New year begins with DeKalb school bus cutbacks
The Atlanta Journal-Constitution
Tuesday, January 06, 2009
The new year starts out in recession, and DeKalb County public school students and parents will be among the first to feel the effects.
Starting Tuesday — the first day back from winter break — fewer buses will be taking kids to school, one of several cost-cutting measures expected in DeKalb schools this year.
WHO IS AFFECTED
Most students who attend schools outside their neighborhood face the busing cutbacks. The change affects about 5,600 of the district’s 99,600 students, including those in magnet schools, charter schools and academic theme schools or who transferred from lower-performing campuses. Other cutbacks, including layoffs, will hit everyone from midlevel administrators to service technicians — but not teachers.
THE PLAN
DeKalb has designated some schools as transportation hubs. Parents must drop off their children at these campuses to be picked up by school buses and taken to school. Parents are responsible for picking up the children at the same hubs after school. This is a change from the system’s former policy, which bused many students almost door to door.
However, the change brings the system more in line with other metro Atlanta school systems. Cobb County, for example, uses a hub-type method to bus kids to its magnet high schools. Gwinnett County does not provide out-of-area transportation for its choice schools.
The busing cutbacks are worth an annual savings of $4 million. The plan also includes layoffs, with 127 employees slated to lose their jobs in June.
WHY CUT
Because of the sour economy and state funding cuts, school board members in late fall approved more than $20 million in budget cuts.

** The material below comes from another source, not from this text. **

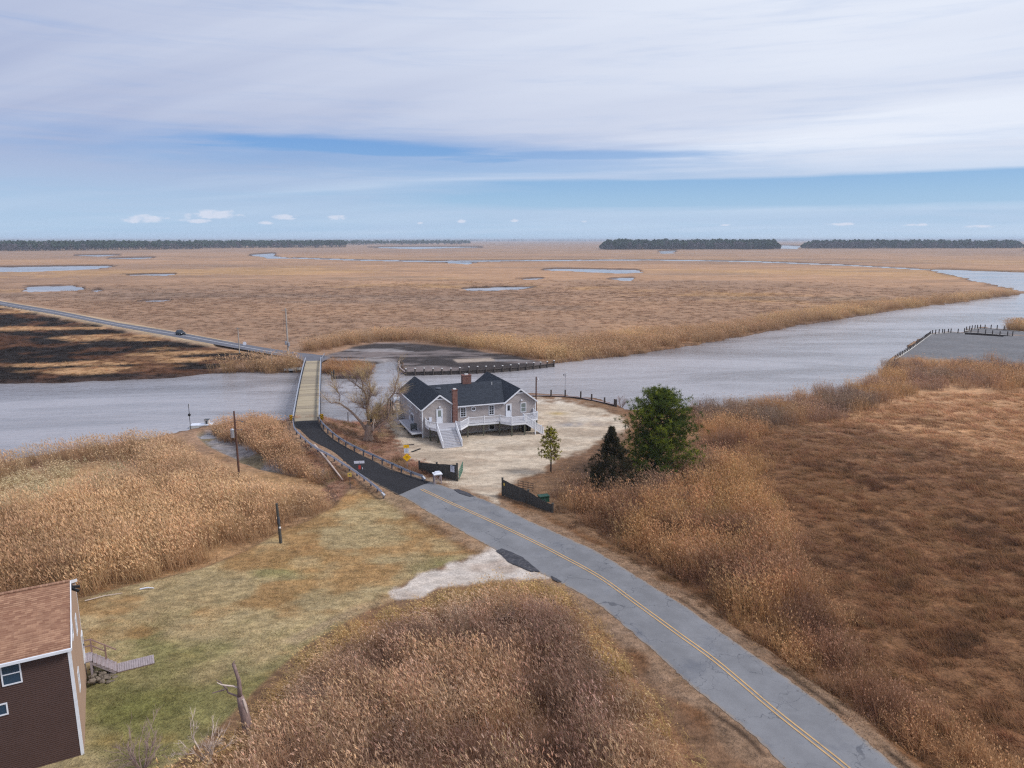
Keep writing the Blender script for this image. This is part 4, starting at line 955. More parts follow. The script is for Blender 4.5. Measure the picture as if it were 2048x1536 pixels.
s = MB(); s.tube([(13.6, 6.6, 7.0), (13.6, 6.6, 7.62)], .07, 8); s.build('vent_pipe', 'capw', house)
s = MB(); s.tube([(5.9, 4.9, 6.5), (5.9, 4.9, 7.0)], .07, 8); s.build('vent_pipe', 'black', house)
s = MB(); s.box(14.7, 6.9, 7.1, 15.5, 7.5, 7.28); s.build('roof_vent', 'galvdark', house)
# front deck
DP = [(.35, -.04), (.42, -1.85), (1.35, -3.55), (4.25, -3.7), (4.9, -4.15), (6.8, -1.95), (11.8, -2.35), (13.1, -4.15), (15.45, -4.15), (15.5, -2.9), (18.2, -2.35), (18.4, -.04)]
s = MB(); s.prism([(a, b) for a, b in DP][::-1] if False else DP, FZ - .05, FZ); deck = s.build('front_deck', 'deckgrey', house)
s = MB()
for a, b in zip(DP, DP[1:]): s.beam((a[0], a[1], FZ - .19), (b[0], b[1], FZ - .19), .05, .30)
s.build('deck_fascia', 'white', deck)
def railing(P, z0, parent, stair=False, ht=.95, sp=.13, mat='white'):
    """vinyl rail along the base points P (x, y, z)"""
    for a, b in zip(P, P[1:]):
        a, b = Vector(a), Vector(b); L = (b - a).length; s = MB()
        s.beam(a + Vector((0, 0, ht)), b + Vector((0, 0, ht)), .09, .06); s.beam(a + Vector((0, 0, .10)), b + Vector((0, 0, .10)), .06, .06)
        n = max(2, int(L / sp))
        for k in range(1, n):
            p = a.lerp(b, k / n); s.box(p.x - .018, p.y - .018, p.z + .12, p.x + .018, p.y + .018, p.z + ht - .02)
        s.build('railing', mat, parent)
    for p in P:
        s = MB(); s.box(p[0] - .065, p[1] - .065, p[2] - .02, p[0] + .065, p[1] + .065, p[2] + ht + .08); s.box(p[0] - .085, p[1] - .085, p[2] + ht + .08, p[0] + .085, p[1] + .085, p[2] + ht + .13)
        s.build('rail_post', mat, parent)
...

The decision came after the state cut funding midyear; given the economy, officials expect the state will cut at least another 1 percent of DeKalb’s school funding for the next school year.
BIGGER PICTURE
DeKalb — which started the year with a general fund budget of $894.1 million — has since 2002 lost about $100 million in state funds because of so-called “austerity reductions.” Gov. Sonny Perdue implemented the cuts in response to the massive budget shortfall he faced after he won office in 2002. State revenue rebounded by early 2006, but the cuts continued and are expected to persist, if not deepen, during the recession. Just this school year, the system lost $10.5 million in a midyear state cut.
ELSEWHERE
Although DeKalb has taken the most decisive action, other metro school systems have begun to talk about cuts they, too, may need to make. School board members of the small city system in Decatur expect next week to hear how their superintendent wants to cut $2 million for next school year, possibly including layoffs. Clayton County’s schools, meanwhile, stand to lose about $27 million in state money next year after more than 3,200 students fled the district when it lost its accreditation.